In a statement issued from Bangkok, where he is attending a forum on freedom of expression, Roque said “Centerlaw and our client, Alexander Adonis welcome the other provisions of the Act such as the Take Down clause and the decision to strike down the real time gathering of information. This is indeed a major victory for privacy and the right of the people.”

Roque said, “The high court should not abdicate its duty to protect freedom of expression. No less than the U.N. Human Rights Committee has already declared that Philippine Criminal Libel Law is contrary to Freedom of Expression. The Court’s decision failing to declare libel as unconstitutional is therefore contrary to Human Rights Law to be secure in their communication. “

Roque said the fight is not over: “We will continue the fight to nullify criminal libel. Cyber libel infringes on free speech.”

DOJ Assistant Secretary Geronimo L. Sy, head of the Office of Cybercrime, said R.A 10175 will take effect minus the provision struck down by the Supreme Court.

“Meanwhile we will endorse to Congress an upgraded and better version of the Cybercrime law,” Sy said adding that they have already prepared Version Two of the Cybercrime Prevention Act of 2012. They will now be crafting the implementing rules.

Statement of the National Union of Journalists of the Philippines:

“A half-inch forward but a century backward.

“This best describes the Supreme Court’s decision on the petitions to declare the Cybercrime Prevention Act unconstitutional.
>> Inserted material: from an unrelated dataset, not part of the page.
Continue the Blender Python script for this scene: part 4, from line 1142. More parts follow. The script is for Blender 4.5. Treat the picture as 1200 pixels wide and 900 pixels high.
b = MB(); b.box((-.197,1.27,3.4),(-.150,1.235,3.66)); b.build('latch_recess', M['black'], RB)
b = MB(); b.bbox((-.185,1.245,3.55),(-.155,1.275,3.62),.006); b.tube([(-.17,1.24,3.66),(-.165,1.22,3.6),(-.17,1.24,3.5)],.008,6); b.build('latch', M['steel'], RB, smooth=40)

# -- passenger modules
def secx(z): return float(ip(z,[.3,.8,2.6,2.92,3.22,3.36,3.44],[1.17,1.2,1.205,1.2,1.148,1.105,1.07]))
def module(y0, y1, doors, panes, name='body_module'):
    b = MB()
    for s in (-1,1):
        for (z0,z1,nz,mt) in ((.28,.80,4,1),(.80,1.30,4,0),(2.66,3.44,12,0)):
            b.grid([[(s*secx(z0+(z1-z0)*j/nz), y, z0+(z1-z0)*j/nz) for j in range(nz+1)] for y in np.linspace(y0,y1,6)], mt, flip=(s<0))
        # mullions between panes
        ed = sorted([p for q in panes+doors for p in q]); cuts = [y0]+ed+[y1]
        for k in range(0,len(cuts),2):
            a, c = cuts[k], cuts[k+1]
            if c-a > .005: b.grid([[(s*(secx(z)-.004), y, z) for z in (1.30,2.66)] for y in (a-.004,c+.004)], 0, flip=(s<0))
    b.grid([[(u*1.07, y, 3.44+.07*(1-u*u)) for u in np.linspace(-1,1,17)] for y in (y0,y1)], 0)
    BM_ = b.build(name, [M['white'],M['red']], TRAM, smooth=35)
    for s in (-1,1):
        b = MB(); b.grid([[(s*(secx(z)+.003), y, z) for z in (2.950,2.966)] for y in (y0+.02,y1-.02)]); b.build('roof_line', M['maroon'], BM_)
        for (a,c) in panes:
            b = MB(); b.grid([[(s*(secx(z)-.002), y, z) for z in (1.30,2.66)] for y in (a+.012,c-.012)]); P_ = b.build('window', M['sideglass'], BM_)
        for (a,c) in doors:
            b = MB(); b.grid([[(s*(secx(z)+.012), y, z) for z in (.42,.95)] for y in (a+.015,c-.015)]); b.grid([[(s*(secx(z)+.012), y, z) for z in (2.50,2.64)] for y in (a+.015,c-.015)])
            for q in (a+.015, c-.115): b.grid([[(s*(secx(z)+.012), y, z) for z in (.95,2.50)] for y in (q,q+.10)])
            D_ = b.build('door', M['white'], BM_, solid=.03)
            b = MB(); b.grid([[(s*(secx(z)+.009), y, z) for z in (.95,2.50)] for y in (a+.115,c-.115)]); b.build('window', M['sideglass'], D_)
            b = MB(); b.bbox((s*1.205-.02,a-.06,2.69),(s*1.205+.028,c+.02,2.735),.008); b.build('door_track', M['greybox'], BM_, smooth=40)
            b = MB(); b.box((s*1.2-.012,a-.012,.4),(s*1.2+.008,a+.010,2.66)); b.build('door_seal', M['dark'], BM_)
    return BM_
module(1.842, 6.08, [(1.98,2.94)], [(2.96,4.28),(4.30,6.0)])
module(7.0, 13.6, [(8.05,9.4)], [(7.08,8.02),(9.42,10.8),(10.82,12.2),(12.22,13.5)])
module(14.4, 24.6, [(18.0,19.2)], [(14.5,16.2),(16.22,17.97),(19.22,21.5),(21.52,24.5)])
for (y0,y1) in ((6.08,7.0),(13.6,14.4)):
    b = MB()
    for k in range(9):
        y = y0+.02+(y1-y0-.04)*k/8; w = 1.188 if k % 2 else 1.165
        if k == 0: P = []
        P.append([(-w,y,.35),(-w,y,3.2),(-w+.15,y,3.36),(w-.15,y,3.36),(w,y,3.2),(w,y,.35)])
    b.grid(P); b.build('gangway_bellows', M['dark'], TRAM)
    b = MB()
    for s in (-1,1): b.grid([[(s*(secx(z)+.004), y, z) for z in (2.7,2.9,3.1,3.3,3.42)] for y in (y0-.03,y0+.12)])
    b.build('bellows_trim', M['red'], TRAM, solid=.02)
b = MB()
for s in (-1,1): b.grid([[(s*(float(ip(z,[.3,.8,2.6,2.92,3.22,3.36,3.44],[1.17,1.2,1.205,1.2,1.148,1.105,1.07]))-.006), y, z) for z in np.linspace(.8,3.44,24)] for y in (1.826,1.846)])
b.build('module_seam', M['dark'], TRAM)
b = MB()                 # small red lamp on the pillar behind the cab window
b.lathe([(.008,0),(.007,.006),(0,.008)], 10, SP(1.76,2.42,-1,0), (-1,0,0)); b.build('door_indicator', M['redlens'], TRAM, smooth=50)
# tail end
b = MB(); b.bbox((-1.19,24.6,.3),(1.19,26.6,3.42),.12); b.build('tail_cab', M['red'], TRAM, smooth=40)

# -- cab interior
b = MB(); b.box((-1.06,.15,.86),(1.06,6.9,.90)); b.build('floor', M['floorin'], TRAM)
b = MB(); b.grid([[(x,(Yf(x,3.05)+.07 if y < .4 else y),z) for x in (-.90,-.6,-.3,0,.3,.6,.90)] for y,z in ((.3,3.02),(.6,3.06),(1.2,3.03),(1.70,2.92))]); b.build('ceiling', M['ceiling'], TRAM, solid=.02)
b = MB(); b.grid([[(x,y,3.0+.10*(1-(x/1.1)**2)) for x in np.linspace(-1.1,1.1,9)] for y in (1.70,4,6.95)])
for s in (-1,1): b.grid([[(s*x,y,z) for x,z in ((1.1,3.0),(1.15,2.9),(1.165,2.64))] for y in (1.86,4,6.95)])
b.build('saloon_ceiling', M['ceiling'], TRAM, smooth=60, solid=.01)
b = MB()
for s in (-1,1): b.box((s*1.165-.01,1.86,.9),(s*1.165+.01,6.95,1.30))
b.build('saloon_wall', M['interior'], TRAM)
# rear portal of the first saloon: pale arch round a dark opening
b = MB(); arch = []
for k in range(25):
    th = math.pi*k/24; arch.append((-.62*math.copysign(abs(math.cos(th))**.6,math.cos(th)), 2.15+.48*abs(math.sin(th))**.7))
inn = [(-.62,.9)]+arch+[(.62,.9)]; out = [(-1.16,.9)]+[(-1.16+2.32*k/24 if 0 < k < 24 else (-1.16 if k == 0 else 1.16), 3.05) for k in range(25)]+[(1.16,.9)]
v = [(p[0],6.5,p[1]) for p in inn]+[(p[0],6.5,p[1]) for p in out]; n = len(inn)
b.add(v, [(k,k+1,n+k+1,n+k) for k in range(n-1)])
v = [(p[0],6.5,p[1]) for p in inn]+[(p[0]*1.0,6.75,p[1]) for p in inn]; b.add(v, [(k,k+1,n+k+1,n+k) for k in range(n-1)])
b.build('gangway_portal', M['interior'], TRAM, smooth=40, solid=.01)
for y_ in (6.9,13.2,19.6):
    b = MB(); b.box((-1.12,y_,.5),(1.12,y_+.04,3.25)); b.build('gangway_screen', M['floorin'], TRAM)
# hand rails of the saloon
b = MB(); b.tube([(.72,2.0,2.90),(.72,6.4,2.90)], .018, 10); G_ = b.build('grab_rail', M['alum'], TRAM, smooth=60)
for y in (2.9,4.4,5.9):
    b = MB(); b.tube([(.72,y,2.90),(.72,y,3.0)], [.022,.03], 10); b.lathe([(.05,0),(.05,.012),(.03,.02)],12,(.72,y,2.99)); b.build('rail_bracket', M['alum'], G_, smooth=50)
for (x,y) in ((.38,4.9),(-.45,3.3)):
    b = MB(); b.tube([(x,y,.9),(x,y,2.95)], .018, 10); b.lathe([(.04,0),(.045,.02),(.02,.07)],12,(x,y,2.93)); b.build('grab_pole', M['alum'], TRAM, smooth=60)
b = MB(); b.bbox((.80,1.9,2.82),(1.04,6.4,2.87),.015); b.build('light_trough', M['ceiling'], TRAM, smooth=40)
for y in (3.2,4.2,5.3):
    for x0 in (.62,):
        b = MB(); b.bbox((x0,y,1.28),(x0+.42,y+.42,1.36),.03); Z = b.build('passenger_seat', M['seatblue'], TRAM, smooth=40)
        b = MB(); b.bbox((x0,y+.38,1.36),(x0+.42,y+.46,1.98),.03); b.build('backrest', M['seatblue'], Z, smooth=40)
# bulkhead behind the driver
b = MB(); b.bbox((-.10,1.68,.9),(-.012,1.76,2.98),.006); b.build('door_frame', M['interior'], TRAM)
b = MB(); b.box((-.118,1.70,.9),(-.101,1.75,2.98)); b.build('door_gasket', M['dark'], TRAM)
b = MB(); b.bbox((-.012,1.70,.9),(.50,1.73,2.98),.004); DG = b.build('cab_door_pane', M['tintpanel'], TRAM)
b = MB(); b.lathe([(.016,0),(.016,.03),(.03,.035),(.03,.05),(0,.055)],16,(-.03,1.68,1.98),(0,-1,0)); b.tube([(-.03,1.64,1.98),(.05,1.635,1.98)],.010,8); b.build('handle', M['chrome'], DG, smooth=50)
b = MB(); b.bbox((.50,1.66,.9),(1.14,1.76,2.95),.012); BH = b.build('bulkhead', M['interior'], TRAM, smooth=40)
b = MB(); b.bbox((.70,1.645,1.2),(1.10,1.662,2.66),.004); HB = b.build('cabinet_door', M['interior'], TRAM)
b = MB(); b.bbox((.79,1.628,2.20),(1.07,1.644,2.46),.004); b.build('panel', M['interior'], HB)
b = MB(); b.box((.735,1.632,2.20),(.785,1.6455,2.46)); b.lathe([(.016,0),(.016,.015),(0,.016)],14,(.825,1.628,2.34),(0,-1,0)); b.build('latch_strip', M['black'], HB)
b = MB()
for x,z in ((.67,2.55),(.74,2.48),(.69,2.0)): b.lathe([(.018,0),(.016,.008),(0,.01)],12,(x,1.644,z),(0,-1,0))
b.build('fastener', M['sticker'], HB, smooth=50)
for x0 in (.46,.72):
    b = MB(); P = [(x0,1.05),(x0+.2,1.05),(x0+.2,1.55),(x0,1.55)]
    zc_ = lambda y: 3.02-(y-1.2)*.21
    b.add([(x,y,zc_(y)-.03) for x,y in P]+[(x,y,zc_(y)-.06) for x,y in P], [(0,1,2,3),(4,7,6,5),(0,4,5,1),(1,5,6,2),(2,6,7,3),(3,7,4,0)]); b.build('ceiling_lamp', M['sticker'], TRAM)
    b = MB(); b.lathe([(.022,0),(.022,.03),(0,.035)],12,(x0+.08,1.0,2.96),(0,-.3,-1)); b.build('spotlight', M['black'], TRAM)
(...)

“For while the high court rightly declared a number of provisions of the statute unconstitutional, it otherwise upheld the law and, worse, online libel, thus adding yet another element — ironically the very frontier we all believed would be most immune to attempts to suppress free expression — to an offense that former colonizers had, a hundred years ago, declared criminal in nature to stifle dissent, and which succeeding governments have conveniently retained in our Revised Penal Code for the very same reason and as a convenient tool for the corrupt and the inept in power to harass and muzzle those with the temerity to bring their venalities to light.

“By extending the reach of the antediluvian libel law into cyberspace, the Supreme Court has suddenly made a once infinite venue for expression into an arena of fear, a hunting ground for the petty and vindictive, the criminal and autocratic.

“We can only hope that the Supreme Court will not remain blind to this when appeals to the ruling are filed.
“But if it does, then there can only be one response lest we be forced to surrender all our other rights — resistance.”